Monday, March 28, 2011

Interest rate intensity

The budget that George Osbourne presented last week was not particular brave, considering the electoral cycle. Far from being the orgy of cuts that Ed "Edward" Miliband suggested, the fact is that the UK deficit will continue to rise, and the total level of indebtedness is unlikely to fall much, if at all for several years. The gap between the spending programme proposed by Labour last May and the Coalition this March is really pretty small. However this has not prevented Labour -rather foolishly- from hitching itself to a "No cuts" band wagon. The resulting juxtaposition of Ed "Edward" Miliband's speech with a serious riot by extremists was unfortunate, but sadly all too predictable. Miliband -again- demonstrated a lack of judgment that is becoming characteristic of his leadership. Labour has abandoned any sense of economic reality, if they now truly believe that there is any chance of recovering economic stability without bringing the deficit under control- yet that is what Labour are saying: the nasty coalition will take your toys away from you, but Labour will give them back, and- quite possibly- give you even more toys to play with.

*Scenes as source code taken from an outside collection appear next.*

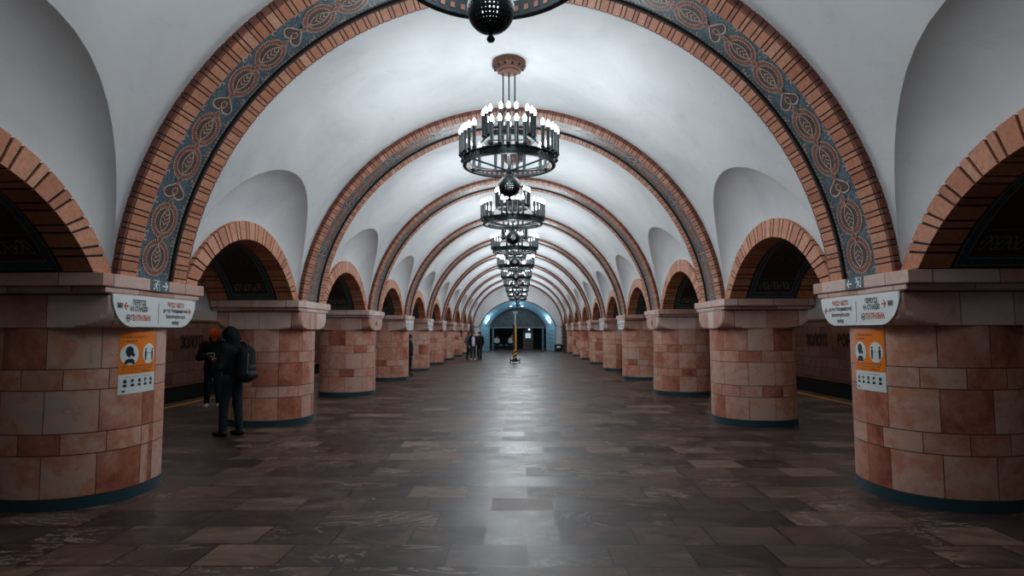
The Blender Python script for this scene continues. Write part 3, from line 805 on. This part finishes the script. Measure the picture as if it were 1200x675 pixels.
m.grid([[(s_ * 3.9, ENDY, ZC) for s_ in (1,)] + [(5.5, ENDY, ZC)], [(3.9, ENDY, 4.3), (5.5, ENDY, 4.3)]]); m.grid([[(-3.9, ENDY, ZC), (-5.5, ENDY, ZC)], [(-3.9, ENDY, 4.3), (-5.5, ENDY, 4.3)]])
m.grid([[(PW, ENDY + .001, PZ), (4.0, ENDY + .001, ZC)], [(PW, ENDY + .001, PZ - .2), (4.0, ENDY + .001, ZC - .2)]])
struct(m.build('wall_end', PLASTER, recalc=False))
for s in (-1, 1):
    m = MB(); m.box((s * 7.9, ENDY + .1, 1.5), (5.2, .1, 6)); struct(m.build('wall_platform_end', WSTONE))
m = MB(); rows = []
for (xa, za), (xb, zb) in zip(seg_arch(PW + .1, PZ - .05, PRISE + .12), A1): rows.append([(xa, ENDY - .05, za), (xb, ENDY - .05, zb), (xb, ENDY + .05, zb), (xa, ENDY + .05, za)])
m.grid(rows, closed=True)
struct(m.build('trim_portal', BRICKD))
BLUEW = flat('pale_blue_portal', '#86a6b4', .4, 0, .5, .05)
m = MB(); PD = 2.0
r1 = [(PW, ENDY, 0)] + [(x, ENDY, z) for x, z in A1] + [(-PW, ENDY, 0)]; r2 = [(2.55, ENDY + PD, 0)] + [(x, ENDY + PD, z) for x, z in A2] + [(-2.55, ENDY + PD, 0)]
m.grid([r1, r2])
struct(m.build('wall_portal', BLUEW, recalc=False))
m = MB()
for s in (-1, 1):
    for z in (.35, .7, 1.05, 1.4, 1.75):
        m.box((s * 2.99, ENDY + .84, z), (.9, .05, .03), 0, s * -1.21)
    m.box((s * 3.28, ENDY + .02, 1.06), (.12, .1, 2.12), 1)
struct(m.build('trim_portal_joints', [PLINTH, BLUEW]))
# hall beyond: dark room with mural
ROOM = flat('dark_hall_wall', '#1d2a2e', .7); MUR = N('dark_mural')
q = MUR.noise(MUR.pos(), 1.3, 7, .7, 2.0); MURAL = MUR.out(MUR.ramp(q, [(.3, srgb('141c21')), (.48, srgb('222d33')), (.6, srgb('384347')), (.75, srgb('18222a'))]), .5)
m = MB(); YB = ENDY + 9
m.box((0, YB, 2.6), (9, .2, 5.2)); m.box((-4.5, ENDY + 5.6, 2.6), (.2, 7.2, 5.2)); m.box((4.5, ENDY + 5.6, 2.6), (.2, 7.2, 5.2)); m.box((0, ENDY + 5.6, 5.2), (9, 7.2, .2))
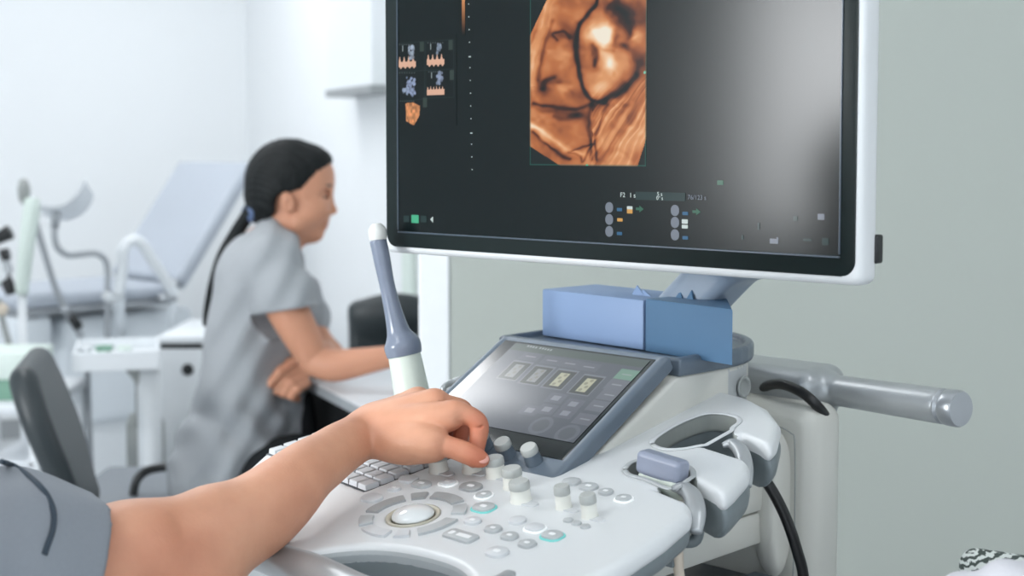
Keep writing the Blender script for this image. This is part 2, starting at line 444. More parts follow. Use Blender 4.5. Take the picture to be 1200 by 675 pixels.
struct('wall_side', wall_between(CORNER.xy, sd_end.xy, .12), M['wall'])
bsk = wall_between((CORNER + BD * .02).xy, bk_end.xy, .015, 0, .085)
struct('baseboard_back', bsk, M['skirting'])
struct('baseboard_side', wall_between((CORNER + SDn * .02).xy, sd_end.xy, -.015, 0, .085), M['skirting'])
# grey partition just behind the machine, white end post
PY0 = 2.40
struct('wall_partition', rbox(-.112, 3.5, PY0, PY0 + .11, 0, CZ, 0), M['gray_wall'])
struct('trim_1', rbox(-.158, -.106, PY0 - .004, PY0 + .13, 0, CZ, .003), M['frame_white'])
struct('wall_right', rbox(3.4, 3.52, -2.6, PY0 + .1, 0, CZ, 0), M['wall'])
# left wall with a window opening, rear wall with an added unseen one for fill
wy0, wy1, wz0, wz1 = -1.10, .26, .94, 2.0
LX = -3.3
parts = [rbox(LX - .12, LX, -2.6, wy0, 0, CZ, 0), rbox(LX - .12, LX, wy1, 6.0, 0, CZ, 0), rbox(LX - .12, LX, wy0, wy1, 0, wz0, 0), rbox(LX - .12, LX, wy0, wy1, wz1, CZ, 0)]
struct('wall_left', join(*parts), M['wall'])
def window(name, x0, x1, y0, y1, z0, z1, axis):
    t = .06; ps = []
    if axis == 'y':
        xc = (x0 + x1) / 2
        for a, b in ((y0, y0 + t), (y1 - t, y1), ((y0 + y1) / 2 - t / 2, (y0 + y1) / 2 + t / 2)): ps.append(rbox(xc - .03, xc + .03, a, b, z0, z1, .004))
        for a, b in ((z0, z0 + t), (z1 - t, z1)): ps.append(rbox(xc - .03, xc + .03, y0, y1, a, b, .004))
    else:
        yc = (y0 + y1) / 2
        for a, b in ((x0, x0 + t), (x1 - t, x1), ((x0 + x1) / 2 - t / 2, (x0 + x1) / 2 + t / 2)): ps.append(rbox(a, b, yc - .03, yc + .03, z0, z1, .004))
        for a, b in ((z0, z0 + t), (z1 - t, z1)): ps.append(rbox(x0, x1, yc - .03, yc + .03, a, b, .004))
    struct(name, join(*ps), M['frame_white'])
window('window_1', LX - .12, LX, wy0, wy1, wz0, wz1, 'y')
rx0, rx1, rz0, rz1 = -.8, 2.0, .85, 2.35
parts = [rbox(-3.42, rx0, -2.72, -2.6, 0, CZ, 0), rbox(rx1, 3.52, -2.72, -2.6, 0, CZ, 0), rbox(rx0, rx1, -2.72, -2.6, 0, rz0, 0), rbox(rx0, rx1, -2.72, -2.6, rz1, CZ, 0)]
struct('wall_rear', join(*parts), M['wall'])
window('rear_fill_window', rx0, rx1, -2.72, -2.6, rz0, rz1, 'x')
# ceiling lights
for i, (x, y) in enumerate(CEIL_LAMPS):
    t = root('ceiling_light', (x, y, CZ - .04), 'square white ceiling light panel ' + ('above the operator at the left', 'above the right side of the machine', 'over the desk, seen mirrored in the touch panel', 'over the foot of the examination couch', 'over the seated woman\'s end of the back wall', 'behind the camera by the added rear window')[i], 'ceiling light', 'ceiling light panels')
    fo = join(rbox(x - .32, x + .32, y - .32, y - .29, CZ - .04, CZ - .001, .003), rbox(x - .32, x + .32, y + .29, y + .32, CZ - .04, CZ - .001, .003),
              rbox(x - .32, x - .29, y - .29, y + .29, CZ - .04, CZ - .001, .003), rbox(x + .29, x + .32, y - .29, y + .29, CZ - .04, CZ - .001, .003))
    obj('lamp_frame', fo, M['frame_white'], t, smooth=False)
    obj('diffuser', rbox(x - .29, x + .29, y - .29, y + .29, CZ - .03, CZ - .002, 0), M['lamp'], t, smooth=False)
    area_light('ceiling_lamp_glow', (x, y, CZ - .05), (x, y, 0), .58, .58, CEIL_POWER[i], (.98, .99, 1.0))

# ================================================================== ULTRASOUND MACHINE
MR = bpy.data.objects.new('ultrasound_machine', None); MR.empty_display_size = .1
link(MR, None, M_MACH)
tag(MR, 'white and slate ultrasound machine with a large monitor showing an orange scan', 'ultrasound machine')
c10 = math.cos(DECK_T)
def dk(px, py, h=0.): return fr(M_DECK, px, py, h)
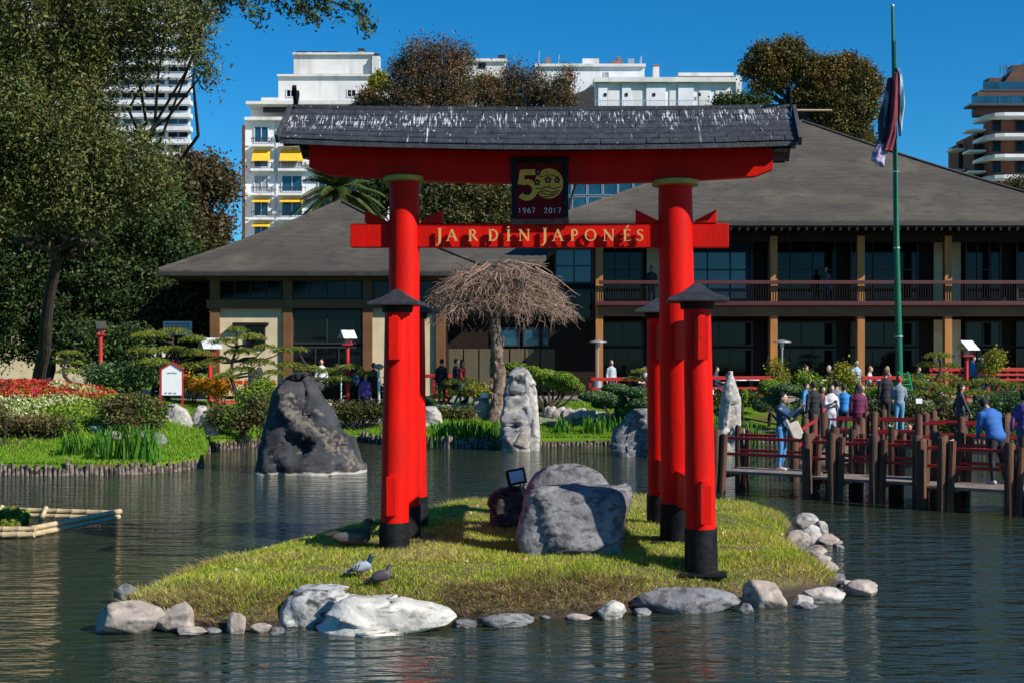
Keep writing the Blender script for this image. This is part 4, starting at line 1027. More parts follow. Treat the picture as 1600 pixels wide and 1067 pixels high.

Yet it is not only the politicians of the left that seem to be leaving their senses.

For many months now, the UK inflation rate has been way above target and it has been steadily rising. For many months the Bank of England has resisted the pressure to raise interest rates from their historic low level of 0.5%. The result has been that debts have effectively been reduced by inflation, while banks have been able to recapitalise themselves by borrowing at super low rates, but lending at more normal market rates. Meanwhile the government itself has been able to benefit form low borrowing rates, which have been a major factor in the ability of the government to maintain itself.

Yet this subsidy to borrowers: namely the banks and the UK government, has come at the price of penalizing savings. Savers in Sterling have been forced to take negative interest rates for several years now, and the consequence is that it is proving ever more difficult for individuals to provide capital either for a deposit for a first house or for a nest egg for retirement. In short, the low borrowing rates are destroying the ability of savers to sustain themselves. If the price of houses is the most politically sensitive economic barometer, it is clear that the policy of maintaining low interest rates is benefiting to a degree those already on the housing ladder. However the inability to save for a deposit is locking out first time buyers from the market- and the long term consequence of that could be intensely negative for real house prices, as an entire generation finds that they will have to settle for renting a home that their parents would have expected to own.

Since it is the young who will now need to fund their studies out of borrowing, and who will also need to fund their own pensions, something will have to give. We are more or less guaranteeing that the next generation will be poorer than the current one- poorer in terms of disposable income, since more money will be needed to pay for university studies and to build up pension savings; but also poorer in terms of assets, since housing in the medium term will be controlled increasingly by professional landlords rather than by owner occupiers.

All of this was probably inevitable, given the policies of the past Labour government: undermining pensions through over-taxation and then destroying public finances with unsustainable expansion and unfunded pensions. However the inability of savers to get any return for their money is only adding to the long term problem. The prospects for the next generation are bleak.

Yet the twenty-something "anarchists" of the current student generation are protesting the wrong thing! Instead of insisting on a "no cuts" agenda, they should be campaigning to reduce the fiscal burden of the state that they themselves must carry. Since the state has been forced to reduce support for both education and welfare, it is daylight madness to continue the same tax burdens. The burden for the next generation must be lifted: and the best way to do this must be to reduce the costs of the state substantially.

In any event- real anarchists believe that the state should disappear anyway don't they? Or were those rioters simply a bunch of immature trouble makers with no clear agenda except violence?